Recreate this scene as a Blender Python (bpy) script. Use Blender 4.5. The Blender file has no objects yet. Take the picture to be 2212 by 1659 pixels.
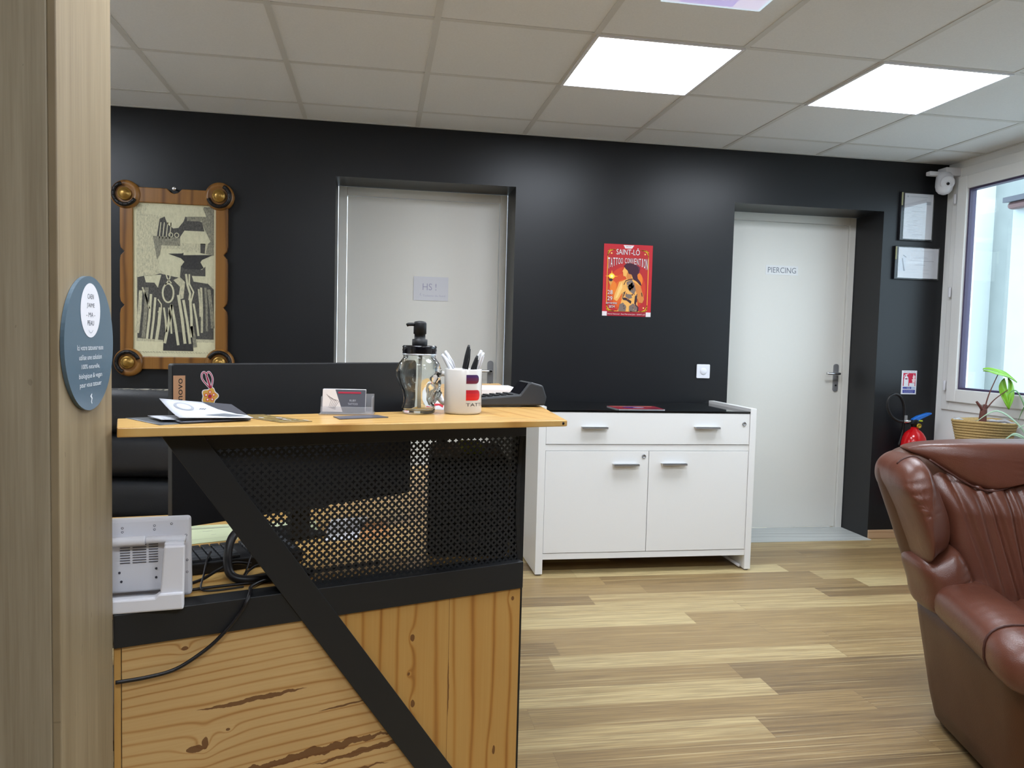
import bpy, bmesh, math, random
from mathutils import Vector, Matrix

random.seed(7)
PI = math.pi
SC = bpy.context.scene
COL = SC.collection

# ------------------------------------------------------------------ camera, world, exposure
CAM_Z = 1.203
YAW, PITCH, ROLL = 0.17108513, -0.05758419, 0.02562770
FOCAL_PX = 1682.508
def make_camera():
    F = Vector((math.sin(YAW) * math.cos(PITCH), math.cos(YAW) * math.cos(PITCH), math.sin(PITCH)))
    r = Vector((math.cos(YAW), -math.sin(YAW), 0))
    u = r.cross(F)
    c, s = math.cos(ROLL), math.sin(ROLL)
    r2, u2 = c * r + s * u, -s * r + c * u
    M = Matrix(((r2.x, u2.x, -F.x, 0), (r2.y, u2.y, -F.y, 0), (r2.z, u2.z, -F.z, CAM_Z), (0, 0, 0, 1)))
    cam = bpy.data.cameras.new('camera')
    cam.sensor_fit = 'HORIZONTAL'; cam.sensor_width = 36.0
    cam.lens = 36.0 * FOCAL_PX / 2212.0
    cam.clip_start = 0.05
    o = bpy.data.objects.new('camera', cam); COL.objects.link(o)
    o.matrix_world = M
    SC.camera = o
make_camera()

SC.view_settings.view_transform = 'Standard'
SC.view_settings.look = 'None'
SC.view_settings.exposure = 0.0
SC.view_settings.gamma = 1.0
SC.view_settings.use_curve_mapping = False
SC.cycles.use_denoising = True
SC.cycles.max_bounces = 14
SC.cycles.transmission_bounces = 14
SC.cycles.diffuse_bounces = 5
SC.cycles.transparent_max_bounces = 16
SC.cycles.sample_clamp_indirect = 6.0

LED = 22.5           # radiance of the ceiling panels
SKY = 4.4            # overcast sky
world = bpy.data.worlds.new('overcast_sky'); SC.world = world
world.use_nodes = True
bg = world.node_tree.nodes['Background']
bg.inputs[0].default_value = (0.72, 0.86, 1.0, 1); bg.inputs[1].default_value = SKY

# ------------------------------------------------------------------ helpers: colour and materials
def lin(c):
    c = c / 255.0
    return c / 12.92 if c <= 0.04045 else ((c + 0.055) / 1.055) ** 2.4
def rgb(r, g, b): return (lin(r), lin(g), lin(b), 1.0)

class NT:
    def __init__(s, name):
        s.m = bpy.data.materials.new(name); s.m.use_nodes = True
        s.t = s.m.node_tree; s.b = s.t.nodes['Principled BSDF']; s.out = s.t.nodes['Material Output']
    def n(s, typ, **kw):
        nd = s.t.nodes.new(typ)
        for k, v in kw.items(): setattr(nd, k, v)
        return nd
    def l(s, a, b): s.t.links.new(a, b)
    def val(s, sock, v):
        if hasattr(v, 'is_linked'): s.l(v, sock)
        else: sock.default_value = v
    def math(s, op, a, b=0.0, c=0.0):
        nd = s.n('ShaderNodeMath', operation=op)
        s.val(nd.inputs[0], a); s.val(nd.inputs[1], b); s.val(nd.inputs[2], c)
        return nd.outputs[0]
    def mix(s, f, a, b, blend='MIX'):
        nd = s.n('ShaderNodeMix', data_type='RGBA', blend_type=blend)
        s.val(nd.inputs[0], f); s.val(nd.inputs[6], a); s.val(nd.inputs[7], b)
        return nd.outputs[2]
    def obj(s):
        return s.n('ShaderNodeTexCoord').outputs['Object']
    def map(s, vec, scale=(1, 1, 1), loc=(0, 0, 0), rot=(0, 0, 0)):
        nd = s.n('ShaderNodeMapping'); s.l(vec, nd.inputs[0])
        nd.inputs['Scale'].default_value = scale; nd.inputs['Location'].default_value = loc; nd.inputs['Rotation'].default_value = rot
        return nd.outputs[0]
    def noise(s, vec, scale=5, detail=4, rough=0.5, dist=0.0):
        nd = s.n('ShaderNodeTexNoise'); s.l(vec, nd.inputs['Vector'])
        nd.inputs['Scale'].default_value = scale; nd.inputs['Detail'].default_value = detail
        nd.inputs['Roughness'].default_value = rough; nd.inputs['Distortion'].default_value = dist
        return nd.outputs['Fac']
    def ramp(s, f, stops):
        nd = s.n('ShaderNodeValToRGB'); s.l(f, nd.inputs[0])
        e = nd.color_ramp.elements
        while len(e) < len(stops): e.new(0.5)
        for i, (p, c) in enumerate(stops):
            e[i].position = p; e[i].color = c if len(c) == 4 else (*c, 1)
        return nd.outputs[0]
    def xyz(s, vec):
        nd = s.n('ShaderNodeSeparateXYZ'); s.l(vec, nd.inputs[0]); return nd.outputs
    def comb(s, x, y, z):
        nd = s.n('ShaderNodeCombineXYZ')
        s.val(nd.inputs[0], x); s.val(nd.inputs[1], y); s.val(nd.inputs[2], z); return nd.outputs[0]
    def white(s, vec):
        nd = s.n('ShaderNodeTexWhiteNoise', noise_dimensions='3D'); s.l(vec, nd.inputs['Vector']); return nd.outputs
    def bump(s, h, strength=0.2, dist=0.002):
        nd = s.n('ShaderNodeBump'); s.l(h, nd.inputs['Height'])
        nd.inputs['Strength'].default_value = strength; nd.inputs['Distance'].default_value = dist
        s.l(nd.outputs[0], s.b.inputs['Normal']); return nd
    def set(s, color=None, rough=None, metal=None, spec=None, coat=None):
        if color is not None: s.val(s.b.inputs['Base Color'], color)
        if rough is not None: s.val(s.b.inputs['Roughness'], rough)
        if metal is not None: s.b.inputs['Metallic'].default_value = metal
        if spec is not None: s.b.inputs['Specular IOR Level'].default_value = spec
        if coat is not None: s.b.inputs['Coat Weight'].default_value = coat; s.b.inputs['Coat Roughness'].default_value = 0.15
        return s.m

def simple(name, color, rough=0.5, metal=0.0, spec=0.5, var=0.06, scale=30, bump=0.0, coat=None):
    t = NT(name); f = t.noise(t.obj(), scale, 3)
    c2 = tuple(max(0.0, x * (1 - var)) for x in color[:3]) + (1,)
    t.set(t.mix(f, color, c2), rough, metal, spec, coat)
    if bump: t.bump(f, bump, 0.001)
    return t.m

FL_ = {}
def ink(r, g, b, rough=0.55):
    k = (r, g, b, rough)
    if k not in FL_: FL_[k] = simple('ink_%d_%d_%d' % (r, g, b), rgb(r, g, b), rough, spec=0.3, var=0.03, scale=200)
    return FL_[k]

def m_wall_dark():
    t = NT('dark_satin_paint'); o = t.obj()
    f = t.noise(o, 2.0, 3); f2 = t.noise(o, 260, 2)
    t.set(t.mix(f, rgb(22, 23, 26), rgb(25, 26, 29)), t.math('MULTIPLY_ADD', f, 0.05, 0.34), spec=0.36)
    t.bump(f2, 0.08, 0.0006); return t.m
def m_ceiling():
    t = NT('mineral_ceiling_tile'); o = t.obj()
    f = t.noise(o, 140, 5, 0.7)
    t.set(t.mix(f, rgb(232, 233, 234), rgb(214, 215, 216)), 0.95, spec=0.1)
    t.bump(f, 0.25, 0.001); return t.m
def m_floor():
    t = NT('strip_oak_vinyl'); o = t.obj(); x, y, z = t.xyz(o)
    W, L = 0.136, 1.17
    yy = t.math('DIVIDE', t.math('ADD', y, 0.022), W); row = t.math('FLOOR', yy)
    off = t.white(t.comb(row, 3.3, 1.7))[0]
    xx = t.math('ADD', t.math('DIVIDE', x, L), t.math('MULTIPLY', off, 7.0)); idx = t.math('FLOOR', xx)
    rnd = t.white(t.comb(row, idx, 0.5))[0]
    rnd2 = t.white(t.comb(row, idx, 5.5))[0]
    px = t.math('ADD', x, t.math('MULTIPLY', rnd, 37.0))
    py = t.math('ADD', y, t.math('MULTIPLY', rnd2, 11.0))
    g1 = t.noise(t.comb(t.math('MULTIPLY', px, 0.9), t.math('MULTIPLY', py, 26.0), 0.0), 1.6, 4, 0.55)
    g2 = t.noise(t.comb(t.math('MULTIPLY', px, 3.0), t.math('MULTIPLY', py, 120.0), 0.0), 1.5, 4, 0.6, 0.4)
    tone = t.math('ADD', t.math('MULTIPLY', t.math('POWER', rnd, 1.5), 0.62), t.math('MULTIPLY', g1, 0.62))
    base = t.ramp(tone, [(0.22, rgb(116, 95, 66)), (0.42, rgb(150, 124, 84)), (0.62, rgb(167, 140, 95)), (0.9, rgb(206, 185, 136))])
    base = t.mix(t.ramp(g2, [(0.36, (0.55, 0.55, 0.55)), (0.60, (0, 0, 0))]), base, rgb(98, 78, 56))
    g3 = t.noise(t.comb(t.math('MULTIPLY', px, 0.8), t.math('MULTIPLY', py, 75.0), 4.0), 1.4, 3, 0.6)
    base = t.mix(t.ramp(g3, [(0.60, (0, 0, 0)), (0.70, (0.55, 0.55, 0.55))]), base, rgb(206, 186, 140))
    fy = t.math('FRACT', yy); fx = t.math('FRACT', xx)
    e = t.math('MAXIMUM', t.math('GREATER_THAN', 0.018, fy), t.math('GREATER_THAN', 0.0022, fx))
    base = t.mix(t.math('MULTIPLY', e, 0.35), base, rgb(120, 98, 70))
    t.set(base, t.math('MULTIPLY_ADD', g2, 0.12, 0.34), spec=0.4)
    t.bump(g2, 0.10, 0.0006); return t.m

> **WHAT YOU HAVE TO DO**
Search the material above for "scene". Pull out each line where it shows up.

> **PROBLEM SOLUTION**
Recreate this scene as a Blender Python (bpy) script. Use Blender 4.5. The Blender file has no objects yet. Take the picture to be 2212 by 1659 pixels.
SC = bpy.context.scene